ISLAMABAD - The Supreme Court on Saturday issued notices to former prime minister Nawaz Sharif, former army chief General Mirza Aslam Beg and former ISI chief Lt. General Asad Durrani in the Asghar Khan case on August 15.
A three-member bench headed by Chief Justice of Pakistan Justice Mian Saqib Nisar, which will hear the case, also served summon notices to DG Federal Investigation Agency (FIA) and the Attorney General to appear before the court on the said date. On June 2, the Supreme Court had issued notices to Nawaz Sharif and Javed Hashmi as well as 19 other civilians named in the case to appear before it.

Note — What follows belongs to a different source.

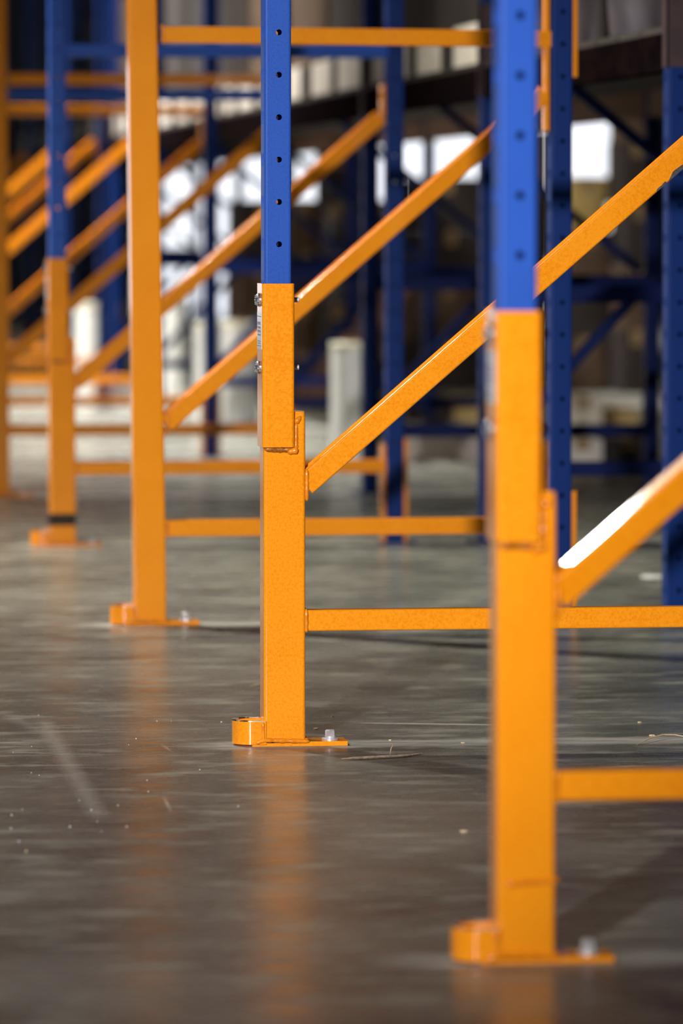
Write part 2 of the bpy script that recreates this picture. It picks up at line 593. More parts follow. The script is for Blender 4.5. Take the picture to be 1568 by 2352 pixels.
def holed_plate(bm, origin, uvec, nvec, width, z0, z1, cols, t):
    """strip of sheet steel with a hole per pitch and column; cols = [(u0, u1, uc, rw, rh)]"""
    o, u, nv = Vector(origin), Vector(uvec), Vector(nvec)
    zv = Vector((0, 0, 1))

    def P(a, z):
        return o + u * a + zv * z
    k0 = math.ceil((z0 - PHASE + PITCH_H / 2) / PITCH_H)
    k1 = math.floor((z1 - PHASE - PITCH_H / 2) / PITCH_H)
    zb = PHASE + (k0 - 0.5) * PITCH_H
    zt = PHASE + (k1 + 0.5) * PITCH_H
    for a, b in ((z0, zb), (zt, z1)):
        if b - a > 1e-4:
            bm.faces.new([bm.verts.new(P(*q)) for q in ((0, a), (width, a), (width, b), (0, b))])
    n = 16
    for (u0, u1, uc, rw, rh) in cols:
        for k in range(k0, k1 + 1):
            zc = PHASE + k * PITCH_H
            inner, outer, back = [], [], []
            for i in range(n):
                th = 2 * math.pi * (i + 0.5) / n
                c, s = math.cos(th), math.sin(th)
                inner.append(bm.verts.new(P(uc + rw * c, zc + rh * s)))
                back.append(bm.verts.new(P(uc + rw * c, zc + rh * s) - nv * t))
                L_ = (u1 - uc) if c > 0 else (uc - u0)
                q = min(L_ / max(abs(c), 1e-6), (PITCH_H / 2) / max(abs(s), 1e-6))
                outer.append((uc + q * c, zc + q * s))
            ov = [bm.verts.new(P(*q)) for q in outer]
            for i in range(n):
                j = (i + 1) % n
                bm.faces.new((inner[i], inner[j], ov[j], ov[i]))
                bm.faces.new((inner[j], inner[i], back[i], back[j]))
            # corners
            for (cu, cz) in ((u1, zc + PITCH_H / 2), (u0, zc + PITCH_H / 2), (u0, zc - PITCH_H / 2), (u1, zc - PITCH_H / 2)):
                best = None
                for i in range(n):
                    j = (i + 1) % n
                    p, q = outer[i], outer[j]
                    onu = [abs(v[0] - cu) < 1e-6 for v in (p, q)]
                    onz = [abs(v[1] - cz) < 1e-6 for v in (p, q)]
                    if (onu[0] and onz[1]) or (onu[1] and onz[0]):
                        best = (i, j)
                if best:
                    bm.faces.new((ov[best[0]], ov[best[1]], bm.verts.new(P(cu, cz))))


def perforated_post(w, d, z0, z1):
    """roll-formed C post: holed front face, slotted aisle face, holed back face, open to the inside"""
    bm = bmesh.new()
    r, t = 0.005, 0.0025
    holed_plate(bm, (r, 0, 0), (1, 0, 0), (0, -1, 0), w - 2 * r, z0, z1,
                [(0, w - 2 * r, w * 0.54 - r, 0.0055, 0.0055)], t)
    holed_plate(bm, (r, d, 0), (1, 0, 0), (0, 1, 0), w - 2 * r, z0, z1,
                [(0, w - 2 * r, w * 0.54 - r, 0.0055, 0.0055)], t)
    hw = (d - 2 * r) / 2
    holed_plate(bm, (0, r, 0), (0, 1, 0), (-1, 0, 0), d - 2 * r, z0, z1,
                [(0, hw, hw * 0.5, 0.0075, 0.013), (hw, 2 * hw, hw * 1.5, 0.0075, 0.013)], t)
    # rounded corners and return lips
    for (cx, cy, a0) in ((r, r, 180), (r, d - r, 90), (w - r, r, 270), (w - r, d - r, 0)):
        ring = [(cx + r * math.cos(math.radians(a0 + 22.5 * i)), cy + r * math.sin(math.radians(a0 + 22.5 * i)))
                for i in range(5)]
        lo = [bm.verts.new((x, y, z0)) for x, y in ring]
        hi = [bm.verts.new((x, y, z1)) for x, y in ring]
        for i in range(4):
            bm.faces.new((lo[i], lo[i + 1], hi[i + 1], hi[i]))
    for y0, y1 in ((r, 0.018), (d - 0.018, d - r)):
        bm.faces.new([bm.verts.new(q) for q in ((w, y0, z0), (w, y1, z0), (w, y1, z1), (w, y0, z1))])
    # inner skin closes the view through the sheet
    ins = t * 1.2
    pr = [(w - 0.001, ins), (ins, ins), (ins, d - ins), (w - 0.001, d - ins)]
    return bm


MESH = {}


def cached(key, build, m, parent, name, loc=(0, 0, 0), label=None, **kw):
    if key in MESH:
        return inst(MESH[key], parent, loc or (0, 0, 0), label)
    o = obj(name, build(), m, parent, **kw)
    if loc:
        o.location = loc
    MESH[key] = o
    if label:
        o['label'] = label
    return o


def b_anchor():
    bm = bmesh.new()
    n = 6
    c = Vector((0, 0, 0.003))
    lathe(bm, c, (0, 0, 1), [(0.0098, 0), (0.0098, 0.0025), (0.0100, 0.0026), (0.0100, 0.0036)], 24)
    ring = [[(r * math.cos(math.pi / 3 * i + 0.3), r * math.sin(math.pi / 3 * i + 0.3), z) for i in range(6)]
            for r, z in ((0.0100, 0.0066), (0.0100, 0.0165), (0.0086, 0.018))]
    loft(bm, ring)
    return bm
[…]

In a reply submitted to the Supreme Court on June 9, the former prime minister had denied allegations of receiving Rs3.5 million for his 1990 election campaign.

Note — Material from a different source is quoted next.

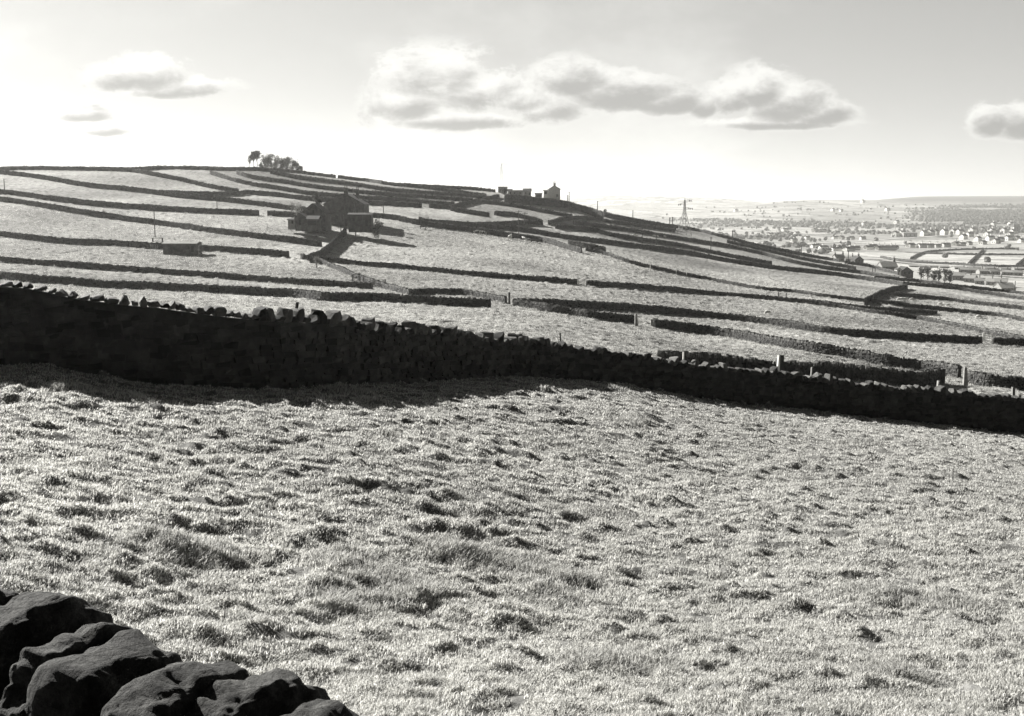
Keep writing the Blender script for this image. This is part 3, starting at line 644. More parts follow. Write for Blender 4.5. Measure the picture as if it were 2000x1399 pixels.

On October 19, 2012, the Supreme Court issued a 141-page verdict, directing legal proceedings against Gen (retd) Aslam Beg and Lt Gen (retd) Asad Durrani in a case filed some 16 years ago by former air chief Air Marshal(retd) Asghar Khan.
Asghar Khan, who passed away in January this year, was represented in the Supreme Court by lawyer Salman Akram Raja. Asghar Khan had filed a petition in the Supreme Court in 1996 alleging that the two senior army officers and the then president Ghulam Ishaq Khan had doled out Rs140 million among several politicians ahead of the 1990 polls to ensure Benazir Bhutto's defeat in the polls. The Islamic Jamhoori Ittehad (IJI), consisting of nine parties including the Pakistan Muslim League, National People’s Party and Jamaat-e-Islami, had won the 1990 elections, with Nawaz Sharif being elected prime minister. The alliance had been formed to oppose the Benazir Bhutto-led Pakistan People’s Party.

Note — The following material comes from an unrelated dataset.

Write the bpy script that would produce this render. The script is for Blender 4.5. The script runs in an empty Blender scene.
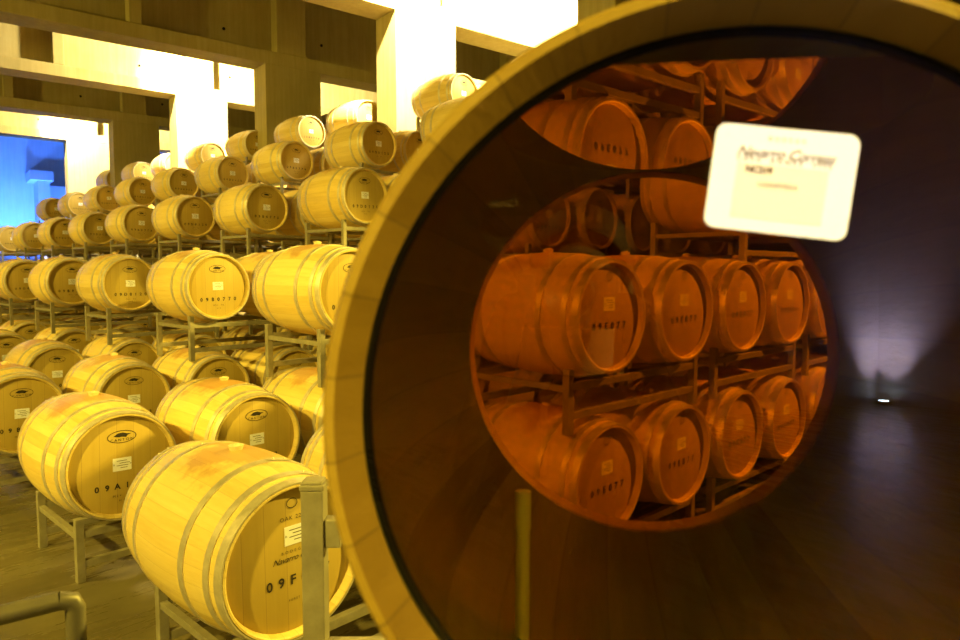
import bpy, bmesh, math, random
from mathutils import Vector, Matrix
random.seed(7)
sc = bpy.context.scene
COL = sc.collection
PHI = math.radians(46.667)          # the hall and its barrel rows are turned by this against the view
CS, SN = math.cos(PHI), math.sin(PHI)
FLOOR = -0.13
CAMZ = 1.596
sc.view_settings.view_transform = 'Standard'
sc.view_settings.look = 'None'
sc.view_settings.gamma = 1
sc.view_settings.use_curve_mapping = False
sc.view_settings.exposure = 0.0
sc.cycles.use_denoising = True
sc.cycles.max_bounces = 14
sc.cycles.transmission_bounces = 12
sc.cycles.transparent_max_bounces = 16
sc.cycles.sample_clamp_indirect = 6

def W(u, v, z=0.0):                 # hall coordinates (along the rows, away down the hall, up) to world
    return Vector((CS*u - SN*v, SN*u + CS*v, z))

# ------------------------------------------------------------------ materials
def new_mat(name):
    m = bpy.data.materials.new(name); m.use_nodes = True
    nt = m.node_tree; nt.nodes.clear()
    out = nt.nodes.new('ShaderNodeOutputMaterial')
    return m, nt, out
def N(nt, typ, **kw):
    n = nt.nodes.new(typ)
    for k, v in kw.items(): setattr(n, k, v)
    return n
def math_n(nt, op, a, b=None, c=None):
    n = N(nt, 'ShaderNodeMath', operation=op)
    for i, x in enumerate((a, b, c)):
        if x is None: continue
        if isinstance(x, (int, float)): n.inputs[i].default_value = x
        else: nt.links.new(x, n.inputs[i])
    return n.outputs[0]
def mixc(nt, fac, a, b, mode='MIX'):
    n = N(nt, 'ShaderNodeMix', data_type='RGBA', blend_type=mode)
    for i, x in ((0, fac), (6, a), (7, b)):
        if isinstance(x, (int, float)): n.inputs[i].default_value = x
        elif isinstance(x, tuple): n.inputs[i].default_value = (*x, 1)
        else: nt.links.new(x, n.inputs[i])
    return n.outputs[2]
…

In 1996, Khan had written a letter to the then Supreme Court Chief Justice Nasim Hassan Shah naming Beg, Durrani and Younis Habib, the ex-Habib Bank Sindh chief and owner of Mehran Bank, about the unlawful disbursement of public money and its misuse for political purposes.
The 2012 apex court judgment, authored by the then Chief Justice of Pakistan Iftikhar Chaudhry, had directed the Federal Investigation Agency to initiate a transparent investigation and subsequent trial if sufficient evidence is found against the former army officers.